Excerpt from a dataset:
---
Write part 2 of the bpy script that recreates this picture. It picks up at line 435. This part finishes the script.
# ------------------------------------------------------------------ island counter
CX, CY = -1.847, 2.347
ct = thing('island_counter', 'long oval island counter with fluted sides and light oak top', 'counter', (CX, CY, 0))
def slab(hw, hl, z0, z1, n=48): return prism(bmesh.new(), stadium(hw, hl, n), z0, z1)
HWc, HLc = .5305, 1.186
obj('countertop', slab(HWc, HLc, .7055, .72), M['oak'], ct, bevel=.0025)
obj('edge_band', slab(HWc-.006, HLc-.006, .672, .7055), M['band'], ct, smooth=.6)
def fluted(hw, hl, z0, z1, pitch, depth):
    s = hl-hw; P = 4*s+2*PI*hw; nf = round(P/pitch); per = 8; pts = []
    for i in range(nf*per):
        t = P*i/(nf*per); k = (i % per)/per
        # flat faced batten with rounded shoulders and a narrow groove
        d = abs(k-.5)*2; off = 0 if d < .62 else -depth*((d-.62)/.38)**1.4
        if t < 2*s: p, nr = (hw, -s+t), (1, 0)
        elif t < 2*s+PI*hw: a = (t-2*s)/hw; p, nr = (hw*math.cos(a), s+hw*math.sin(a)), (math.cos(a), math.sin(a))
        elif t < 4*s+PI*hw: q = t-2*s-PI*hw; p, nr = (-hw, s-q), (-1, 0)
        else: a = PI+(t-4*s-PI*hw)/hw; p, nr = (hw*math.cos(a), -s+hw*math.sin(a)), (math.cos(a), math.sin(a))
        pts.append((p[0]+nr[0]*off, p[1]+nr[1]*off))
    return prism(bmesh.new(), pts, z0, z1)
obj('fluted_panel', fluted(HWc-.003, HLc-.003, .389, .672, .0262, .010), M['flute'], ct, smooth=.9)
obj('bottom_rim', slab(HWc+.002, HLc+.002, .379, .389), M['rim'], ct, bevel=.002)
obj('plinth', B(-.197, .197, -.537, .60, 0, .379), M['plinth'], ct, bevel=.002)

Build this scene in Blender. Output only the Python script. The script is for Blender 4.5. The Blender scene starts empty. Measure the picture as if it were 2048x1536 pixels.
---
REQUIRED WORK — Reproduce all of the data exactly as given.

RESULT —
Write part 2 of the bpy script that recreates this picture. It picks up at line 435. This part finishes the script.
# ------------------------------------------------------------------ island counter
CX, CY = -1.847, 2.347
ct = thing('island_counter', 'long oval island counter with fluted sides and light oak top', 'counter', (CX, CY, 0))
def slab(hw, hl, z0, z1, n=48): return prism(bmesh.new(), stadium(hw, hl, n), z0, z1)
HWc, HLc = .5305, 1.186
obj('countertop', slab(HWc, HLc, .7055, .72), M['oak'], ct, bevel=.0025)
obj('edge_band', slab(HWc-.006, HLc-.006, .672, .7055), M['band'], ct, smooth=.6)
def fluted(hw, hl, z0, z1, pitch, depth):
    s = hl-hw; P = 4*s+2*PI*hw; nf = round(P/pitch); per = 8; pts = []
    for i in range(nf*per):
        t = P*i/(nf*per); k = (i % per)/per
        # flat faced batten with rounded shoulders and a narrow groove
        d = abs(k-.5)*2; off = 0 if d < .62 else -depth*((d-.62)/.38)**1.4
        if t < 2*s: p, nr = (hw, -s+t), (1, 0)
        elif t < 2*s+PI*hw: a = (t-2*s)/hw; p, nr = (hw*math.cos(a), s+hw*math.sin(a)), (math.cos(a), math.sin(a))
        elif t < 4*s+PI*hw: q = t-2*s-PI*hw; p, nr = (-hw, s-q), (-1, 0)
        else: a = PI+(t-4*s-PI*hw)/hw; p, nr = (hw*math.cos(a), -s+hw*math.sin(a)), (math.cos(a), math.sin(a))
        pts.append((p[0]+nr[0]*off, p[1]+nr[1]*off))
    return prism(bmesh.new(), pts, z0, z1)
obj('fluted_panel', fluted(HWc-.003, HLc-.003, .389, .672, .0262, .010), M['flute'], ct, smooth=.9)
obj('bottom_rim', slab(HWc+.002, HLc+.002, .379, .389), M['rim'], ct, bevel=.002)
obj('plinth', B(-.197, .197, -.537, .60, 0, .379), M['plinth'], ct, bevel=.002)

Build this scene in Blender. Output only the Python script. The script is for Blender 4.5. The Blender scene starts empty. Measure the picture as if it were 2048x1536 pixels.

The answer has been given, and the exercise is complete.